Work instructions
Take the lines from the head of the listing through the one bearing "fc, fix=False), kind='stuff')" and copy them exactly, leaving every picture out.

Information shown

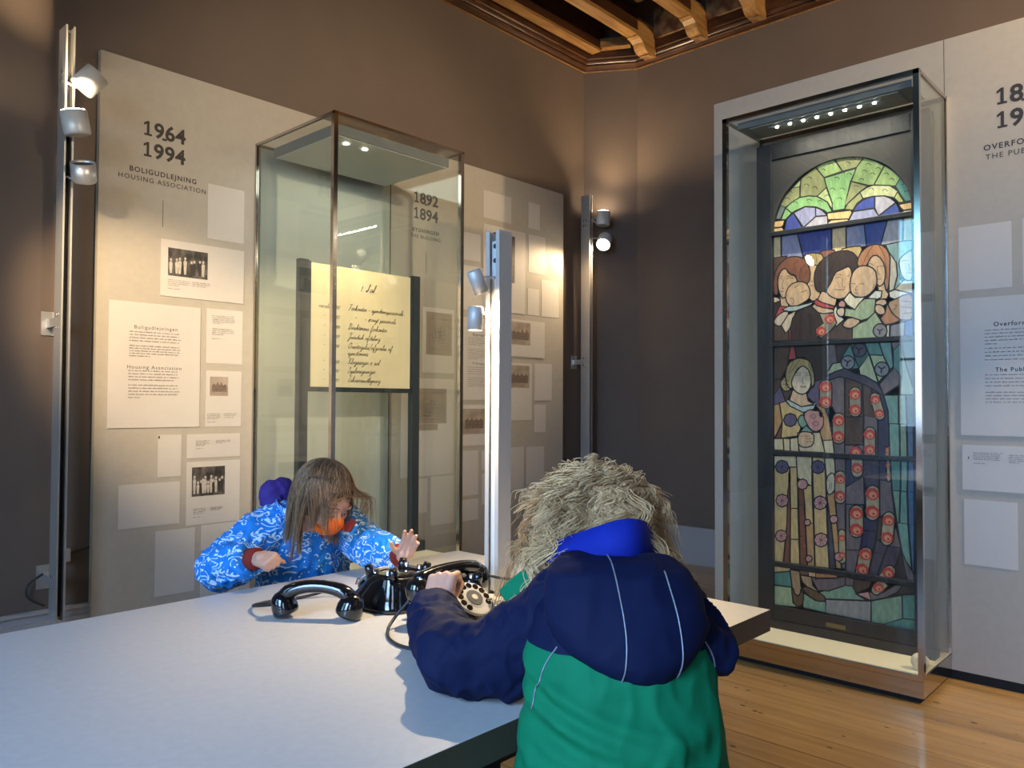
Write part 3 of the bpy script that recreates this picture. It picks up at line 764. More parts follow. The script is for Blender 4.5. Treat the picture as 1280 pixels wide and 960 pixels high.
for (a_, b_, c_, _), z in zip(rows, zz):
    script(ink, a_, 2.368 if a_ != '"' else 2.40, z, .0128, PS, .0019)
    script(ink, b_, 2.478, z, .0120, PS, .0019)
    script(ink, c_, 2.560, z, .0155, PS, .0022)
tag(ink.build('handwriting', M['ink'], fc, fix=False), kind='stuff')

# right case with the stained glass window
cx0, cx1, cy0, cy1, czt, czf = 3.600, XP-.001, 0.985, 1.900, 2.690, 0.118
cb = thing('display_case', ((cx0+cx1)/2, (cy0+cy1)/2, 0), 'tall glass display case on the right holding the stained glass window', 'display case')
MB().box(cx0+.018, cx1, cy0+.018, cy1-.018, 0, .024).build('plinth', M['black'], cb)
MB().box(cx0+.002, cx1, cy0+.002, cy1-.002, .024, .092).build('base_skirt', M['steel'], cb)
MB().box(cx0, cx1, cy0, cy1, .094, czf-.002).build('base_rim', M['steel'], cb)
MB().box(cx0+.012, cx1, cy0+.008, cy1-.008, czf-.002, czf).build('case_floor', M['casefloor'], cb)
P = .024
for (x, y) in ((cx0, cy0), (cx0, cy1-P)):
    MB().box(x, x+P, y, y+P, czf-.002, czt).build('corner_post', M['steel'], cb)
for (x, y) in ((cx1-.014, cy0), (cx1-.014, cy1-.014)):
    MB().box(x, x+.014, y, y+.014, czf-.002, czt).build('corner_post', M['steel'], cb)
for a in ((cx0, cx0+.02, cy0, cy1), (cx1-.012, cx1, cy0, cy1)):
    MB().box(*a, czt-.02, czt).build('top_rail', M['steel'], cb)
for a in ((cy0, cy0+.014), (cy1-.014, cy1)):
    MB().box(cx0+.02, cx1-.012, *a, czt-.014, czt).build('top_rail', M['steel'], cb)
for nm, b in (('front_pane', (cx0+.008, cx0+.014, cy0+P, cy1-P, czf, czt-.02)), ('side_pane', (cx0+P, cx1-.014, cy0+.004, cy0+.010, czf, czt-.014)), ('side_pane', (cx0+P, cx1-.014, cy1-.010, cy1-.004, czf, czt-.014)), ('top_pane', (cx0+.02, cx1-.012, cy0+.014, cy1-.014, czt-.010, czt-.004))):
    MB().box(*b).build(nm, M['glass'], cb)
lb = MB().box(3.66, 3.86, 1.03, 1.845, 2.640, 2.672).build('light_box', M['lightbox'], cb)
MB().box(3.675, 3.845, 1.09, 1.79, 2.634, 2.640).build('diffuser', mat('grey_light_tray', (.16, .175, .17), .4), lb)
bar = MB().box(3.695, 3.715, 1.17, 1.70, 2.626, 2.634).build('led_strip', M['lightbox'], lb)
for k in range(8):
    y = 1.20 + k*(1.66-1.20)/7
    MB().cyl((3.705, y, 2.620), (3.705, y, 2.626), .0075, n=8).build('led', M['led'], bar)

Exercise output
Write part 3 of the bpy script that recreates this picture. It picks up at line 764. More parts follow. The script is for Blender 4.5. Treat the picture as 1280 pixels wide and 960 pixels high.
for (a_, b_, c_, _), z in zip(rows, zz):
    script(ink, a_, 2.368 if a_ != '"' else 2.40, z, .0128, PS, .0019)
    script(ink, b_, 2.478, z, .0120, PS, .0019)
    script(ink, c_, 2.560, z, .0155, PS, .0022)
tag(ink.build('handwriting', M['ink'], fc, fix=False), kind='stuff')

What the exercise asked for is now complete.